Selon cet arrêt de la CJUE, les États membres doivent en effet imposer aux employeurs l’obligation de mettre en place un système objectif, fiable et accessible permettant de mesurer la durée du temps de travail journalier. Même si la jurisprudence européenne n’a jusqu’à présent pas été transposée en droit national allemand, le Betriebsrat peut, selon la jurisprudence du Bundesarbeitsgericht, déjà aujourd’hui exiger d'être informé du début et de la fin des journées de travail, afin de pouvoir vérifier le respect des durées maximales du travail. La manière dont le temps de travail est documenté est toutefois soumise à la décision de l'employeur. Alors que ni la loi allemande ni la jurisprudence de la CJUE n'obligent l'employeur à enregistrer les heures de travail par le biais d’un système électronique, le Betriebsrat pourrait néanmoins le faire à l'avenir si l’arrêt du Landesarbeitsgericht de Hamm était confirmé (l’employeur a saisi le Bundesarbeitsgericht d’un pourvoi en cassation).
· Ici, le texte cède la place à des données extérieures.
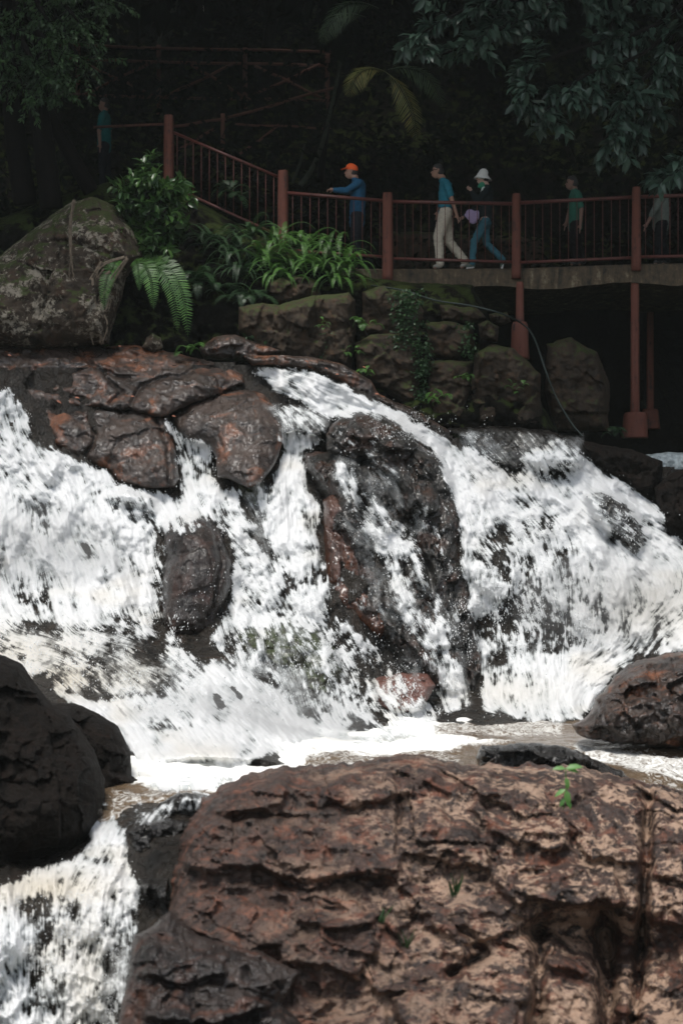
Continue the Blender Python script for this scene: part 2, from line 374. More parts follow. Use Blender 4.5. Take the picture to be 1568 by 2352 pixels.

En plus, l’arrêt du Landesarbeitsgericht de Hamm est d'autant plus délicat que ses effets ne se limitent pas à l'introduction d’un système d’enregistrement électronique du temps de travail. Si l'on considère que les dispositifs techniques au sens du § 87 al. 1 n°6 BetrVG sont, selon la jurisprudence, tous ceux susceptibles de permettre le contrôle des salariés, ceux-ci comprennent également, en raison des données de connexion (ou « fichier log »), de simples programmes Office, ce qui impliquerait que le Betriebsrat pourrait dorénavant imposer à l’employeur l'introduction de nombreux systèmes informatiques, y compris des systèmes d'exploitation.
Il reste donc à attendre si la plus haute juridiction allemande en matière sociale suit sa propre jurisprudence antérieure (pas de droit d’initiative du Betriebsrat d’imposer des équipements techniques) ou si elle se laisse convaincre par la position des juges de Hamm. En attendant, le risque pour les employeurs de devoir introduire un système électronique d’enregistrement du temps de travail sous l’impulsion du Betriebsrat subsiste.